Thanks, Tammy. Definitely not something to broadcast to the kiddies while they are still young and impressionable.
Oh dear, bunch of hooligans the youth are!
Hooligans?! Nah. Just a bunch of exhuberant youngsters who don’t care for cafeteria food, cafeteria decor, authority, rules, regulations, manners, societal constraints, . . . oh, wait, I guess that does make them hooligans. 😉
While Dad was working at 3M they actually had someone come in and teach their new hires table manners and proper dinner conversation so when they were out for dinner with clients they would properly represent the company. This was something Mom and Dad taught us at home. Apparently it is a lost art.
Excellent idea. At least to cover the basics ~ don’t talk with a mouth full of food, which fork is the salad fork, don’t wipe your butter knife on the tablecloth, don’t belch so loudly that you startle the other patrons (sorry, Kate), don’t drag your politics and religion into the midst, etc.

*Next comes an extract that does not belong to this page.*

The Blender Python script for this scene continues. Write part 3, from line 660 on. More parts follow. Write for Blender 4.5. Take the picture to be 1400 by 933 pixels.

I expect my manners are about a “B” ~ but I rarely dine anywhere where the other patrons are “A’s.” 😉
If I’m invited to dine at Buckingham Palace, or at a debutante ball, I shall have to take a brush up course.
I have never understood the food-fight thing. In a world where so many starve or don’t have quite enough to eat, it seems unbearable arrogance.
Manners really are about consideration for others. The world seems to be moving further away from that ideal into some dog-hit-dog kind of behaviour
Good point, Sidey. I hate food waste ~ at restaurants, at home, and in schools.
I’ve seen grade schoolers throw away unpeeled oranges and apples, and unopened milk cartons because they ran out of time (or interest).
There should be an adult stationed there, collecting the unopened food.
YOu don’t see as much REAL hunger as we do here
Not first hand, certainly.
But the world is small enough that we should all recognize the folly of wasting food.
[…] NR Hatch […]
Great fun! Sounds like our local high school.
The only “Food Fight!” I’ve ever seen is the one started by John Belushi in Animal House. That iconic scene, superimposed on our HS caf, gave me the idea.
Thanks, Tilly Bud
Good poem. Good idea. When our grandson visited I was appalled at his manners. The mother doesn’t teach any to him. They eat separately in front of the TV. I have a job cut out for me. If only we saw him more often. Vacations don’t really hack it.
The Mother? What about The Father? Where is he in the equation?
Aren’t both parents responsible for teaching manners?
The father is sick in Scottland. They are separated these six years. She (my step-daughter) has been raising my step-grandson by herself. I guess I should give her some slack. Wish I could help more.
It’s hard being a single parent ~ and a doting grandmother who wants to set a good example.
Life takes practice and patience. Good luck!